In its annual infrastructure security report, one of the most comprehensive internet security studies, Arbor Networks warns that the industry is nowhere near IPv6-ready.
The Arbor study, based on responses from 132 Tier 1, Tier 2 and other IP network operators worldwide, says 35% of them respondents believe that more sophisticated service and application attacks represent the largest operational threat over the next 12 months.
Another 21% expressed concerns about large-scale botnet-enabled attacks.
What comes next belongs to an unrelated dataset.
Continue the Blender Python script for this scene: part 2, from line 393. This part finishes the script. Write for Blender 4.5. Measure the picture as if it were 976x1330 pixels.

Arbor said the largest reported DDoS attack was 49Gbps, aimed at a single European provider.
However, Arbor chief security office Danny McPherson said in a blog that beyond sheer size, service providers said “they are continuing to see attacks become more sophisticated, with attackers expressly aiming to exhaust resources other than bandwidth, such as firewalls, load-balancers, back-end database infrastructure and associated transaction capacity, cached data serving algorithms, etc.”
More than half of those surveyed reported growth in service-level attacks at 1 Gbps or less bandwidth that were designed to exploit service weaknesses, like vulnerable and expensive back-end queries and limitations on computing resources, Arbor said.
Several respondents reported multi-hour outages of internet services during the last year due to application-level attacks. These service-level attack targets included distributed domain name system (DNS) infrastructure, load balancers and large-scale SQL server back-end infrastructure.